The stories we really need now
The divided internet, conspiracy theories, and myths that matter
When a writer sets out an argument I’ve been making, and discussing, at the dinner table for months, and does it better than I would have, all I can say is thank you. Today’s “American Folklore” by The Bulwark’s Jonathan V Last (known as JVL), which I hope you’ll read in full, is one of those. It also led me back to a 1982 cover story in Foreign Affairs, “The Care and Repair of Public Myth,” by the world historian William H McNeill, a dear friend you’ve probably heard me talk about before, and I want to share a bit of each.
First, JVL:
The dream of the internet was that it would create a high-information, high-trust society. Technology was supposed to make facts and primary sources immediately available to everyone, thereby ushering in an age of rationality and data-driven decision-making.
If you lived in Bumblefuck, Missouri, the internet meant that you were no longer beholden to the limited stream of news provided by your local paper, three broadcast networks, and assorted cable news players. You’d be able to see the information with your own eyes.
A Senate committee issued an important report? A scientific journal published a landmark study? You’d be able to sit in your living room and pull up the actual study or report and read it yourself, from soup to nuts. Your local newspaper might run a 600-word story about a speech some politician gave. The internet meant that you could watch the entire speech, unfiltered, and draw your own conclusions.
Instead of relying on a small number of information gatekeepers, you now had direct access to data. So you no longer had to rely on what the media told you about, say, crime. You could pull up the FBI crime stats and look at the numbers with your own eyes.
But it hasn’t worked out that way.
The internet has made all of that data readily available to people. And it turns out that often there is too much of it and it is too complicated for normal non-experts to understand. But the bigger problem has been the sheer volume of noise that the internet gave rise to. The noise overwhelmed the information, accelerating the decline in trust in institutions. The net effect was to make the populace as a whole less tethered to facts and data—and more animated by folk stories and something like an oral tradition.
Read the rest (it’s a paid subscriber post but you can probably get a free trial and if you can afford it I encourage you to subscribe to The Bulwark - lots of great coverage of US politics, if that’s your bag).
And here is Bill McNeill, no paywall (but of course I’ll be glad to have you subscribe to this publication). The extract below sets out an important point about the power of myth:
Myths, moreover, are based on faith more than on fact. Their truth is usually proven only by the action they provoke. In 1940, for example, when Hitler had defeated France, the British public continued to support war against Germany partly because they "knew" from schoolbook history that in European wars their country lost all the early battles and always won the last. This faith, together with a strong sense of the general righteousness of their cause, and fear of what defeat would bring, made it possible for them to persist in waging war until myth became fact once more in 1945.

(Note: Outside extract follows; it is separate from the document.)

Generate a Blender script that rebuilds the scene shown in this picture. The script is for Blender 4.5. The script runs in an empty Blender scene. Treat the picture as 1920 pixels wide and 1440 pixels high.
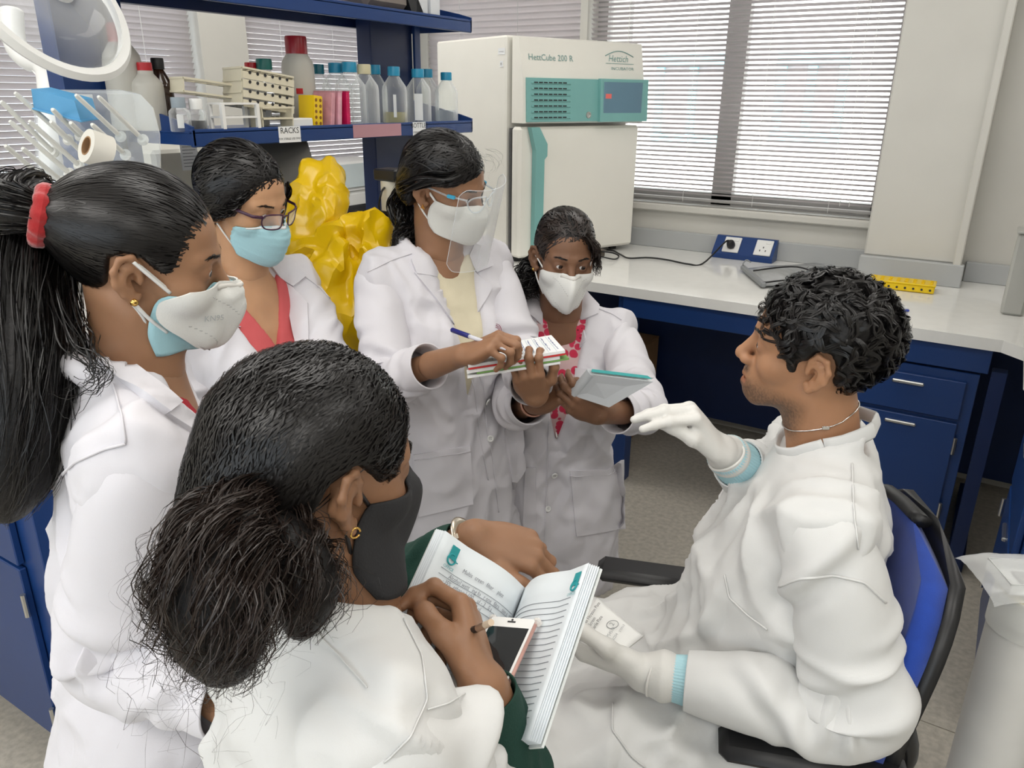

Clearly, without British actions in 1940, World War II would have followed a far different course. Russian and American resources might never have coalesced with Britain's to create the victorious Grand Alliance of 1945. Germany, in short, might have won. Yet no merely rational calculation of relative strengths and military capabilities in June 1940 would have supported the proposition that Great Britain could expect to defeat Hitler. Action, irrational in the short run, proved rational in the longer run. Myth is what bridged the gap, remaking the reality of June 1940 into the reality of May 1945.
You can read the entire essay: at the Berkshire website by clicking here or, if you are a subscriber to Foreign Affairs, here. I’d include the whole thing here but it’s 5,000 words, more than Substack allows.
This is serious reading, perhaps not exactly what we want for Christmas. But the world isn’t going to stop for two weeks and it lifts my spirits to see people working to understand how things have gone so badly awry. Bill also wrote about what we need to do in the final lines of his long essay.
In brief, he was saying that scholars debunked old beliefs without offering coherent replacements, and thus contributed to a dangerous state of affairs for societies and the global community. He concludes, “Inherited ideas – whether dating back to pagan Greece, Christian Europe, 1776 or 1848 – are simply inadequate, and there is no use pretending otherwise. There is still less sense in pretending that all we need is more detail. What we need is an intelligible world, and to make the world intelligible, generalization is necessary. Our academic historians have not done well in providing such generalizations of late. Thoughtful men [and of course, as Bill would acknowledge, women] of letters ought therefore to try.”